[Problem statement] Return every line below as is, leaving out the pictures.

[Given data]
-------------------------
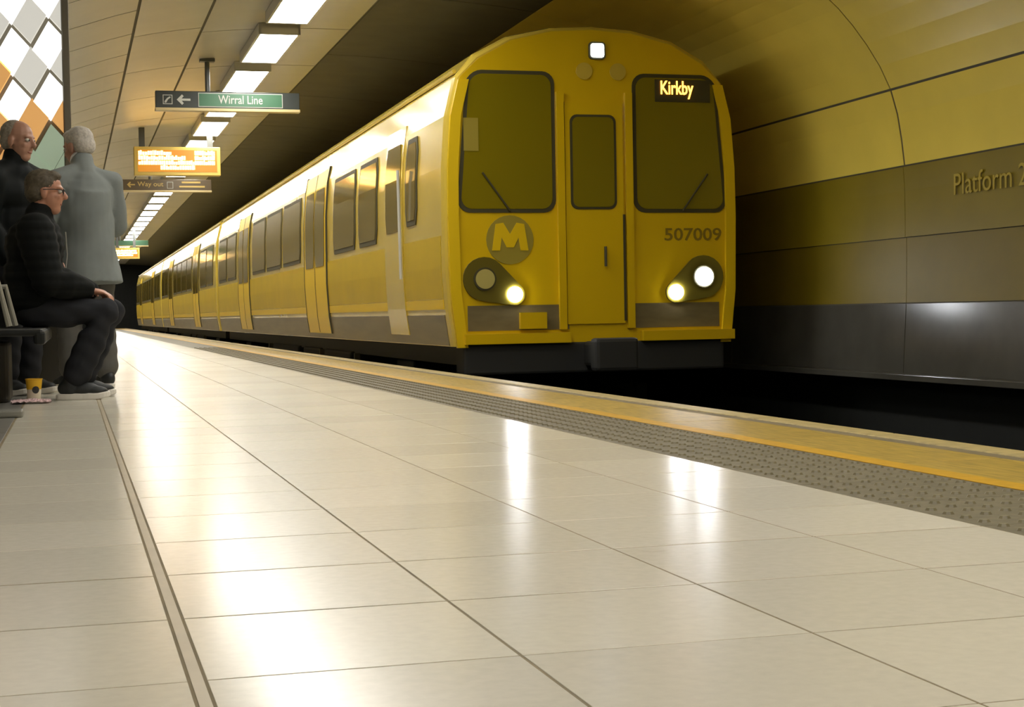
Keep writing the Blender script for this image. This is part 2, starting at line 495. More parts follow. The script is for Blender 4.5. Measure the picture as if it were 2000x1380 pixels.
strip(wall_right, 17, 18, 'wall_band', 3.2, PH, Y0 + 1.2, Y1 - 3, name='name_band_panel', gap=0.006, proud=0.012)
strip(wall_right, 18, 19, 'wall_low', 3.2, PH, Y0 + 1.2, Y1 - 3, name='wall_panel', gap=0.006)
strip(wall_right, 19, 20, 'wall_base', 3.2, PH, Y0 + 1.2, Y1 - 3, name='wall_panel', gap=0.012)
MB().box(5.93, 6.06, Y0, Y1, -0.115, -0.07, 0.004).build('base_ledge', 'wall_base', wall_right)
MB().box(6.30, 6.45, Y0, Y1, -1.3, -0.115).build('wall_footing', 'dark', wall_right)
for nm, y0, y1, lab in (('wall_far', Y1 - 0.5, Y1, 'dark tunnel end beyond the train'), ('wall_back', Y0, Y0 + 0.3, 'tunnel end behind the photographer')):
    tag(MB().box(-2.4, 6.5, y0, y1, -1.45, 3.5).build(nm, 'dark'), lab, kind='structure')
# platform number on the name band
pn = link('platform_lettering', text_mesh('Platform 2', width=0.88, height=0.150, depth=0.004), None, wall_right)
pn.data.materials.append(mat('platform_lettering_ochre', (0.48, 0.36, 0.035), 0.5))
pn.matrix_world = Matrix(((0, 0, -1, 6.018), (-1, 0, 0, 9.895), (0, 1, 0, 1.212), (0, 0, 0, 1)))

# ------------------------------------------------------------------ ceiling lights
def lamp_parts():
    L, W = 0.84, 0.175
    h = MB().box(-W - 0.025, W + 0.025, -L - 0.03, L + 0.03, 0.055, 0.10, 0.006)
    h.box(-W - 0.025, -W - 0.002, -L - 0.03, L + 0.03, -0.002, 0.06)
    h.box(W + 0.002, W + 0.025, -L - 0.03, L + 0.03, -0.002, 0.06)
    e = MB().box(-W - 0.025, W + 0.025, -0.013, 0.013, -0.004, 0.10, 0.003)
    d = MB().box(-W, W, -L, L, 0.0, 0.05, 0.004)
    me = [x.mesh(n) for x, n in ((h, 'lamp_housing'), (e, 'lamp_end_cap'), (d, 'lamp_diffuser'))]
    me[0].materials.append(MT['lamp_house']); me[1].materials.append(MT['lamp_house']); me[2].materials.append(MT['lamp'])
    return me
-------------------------
[Answer to this problem]
Keep writing the Blender script for this image. This is part 2, starting at line 495. More parts follow. The script is for Blender 4.5. Measure the picture as if it were 2000x1380 pixels.
strip(wall_right, 17, 18, 'wall_band', 3.2, PH, Y0 + 1.2, Y1 - 3, name='name_band_panel', gap=0.006, proud=0.012)
strip(wall_right, 18, 19, 'wall_low', 3.2, PH, Y0 + 1.2, Y1 - 3, name='wall_panel', gap=0.006)
strip(wall_right, 19, 20, 'wall_base', 3.2, PH, Y0 + 1.2, Y1 - 3, name='wall_panel', gap=0.012)
MB().box(5.93, 6.06, Y0, Y1, -0.115, -0.07, 0.004).build('base_ledge', 'wall_base', wall_right)
MB().box(6.30, 6.45, Y0, Y1, -1.3, -0.115).build('wall_footing', 'dark', wall_right)
for nm, y0, y1, lab in (('wall_far', Y1 - 0.5, Y1, 'dark tunnel end beyond the train'), ('wall_back', Y0, Y0 + 0.3, 'tunnel end behind the photographer')):
    tag(MB().box(-2.4, 6.5, y0, y1, -1.45, 3.5).build(nm, 'dark'), lab, kind='structure')
# platform number on the name band
pn = link('platform_lettering', text_mesh('Platform 2', width=0.88, height=0.150, depth=0.004), None, wall_right)
pn.data.materials.append(mat('platform_lettering_ochre', (0.48, 0.36, 0.035), 0.5))
pn.matrix_world = Matrix(((0, 0, -1, 6.018), (-1, 0, 0, 9.895), (0, 1, 0, 1.212), (0, 0, 0, 1)))

# ------------------------------------------------------------------ ceiling lights
def lamp_parts():
    L, W = 0.84, 0.175
    h = MB().box(-W - 0.025, W + 0.025, -L - 0.03, L + 0.03, 0.055, 0.10, 0.006)
    h.box(-W - 0.025, -W - 0.002, -L - 0.03, L + 0.03, -0.002, 0.06)
    h.box(W + 0.002, W + 0.025, -L - 0.03, L + 0.03, -0.002, 0.06)
    e = MB().box(-W - 0.025, W + 0.025, -0.013, 0.013, -0.004, 0.10, 0.003)
    d = MB().box(-W, W, -L, L, 0.0, 0.05, 0.004)
    me = [x.mesh(n) for x, n in ((h, 'lamp_housing'), (e, 'lamp_end_cap'), (d, 'lamp_diffuser'))]
    me[0].materials.append(MT['lamp_house']); me[1].materials.append(MT['lamp_house']); me[2].materials.append(MT['lamp'])
    return me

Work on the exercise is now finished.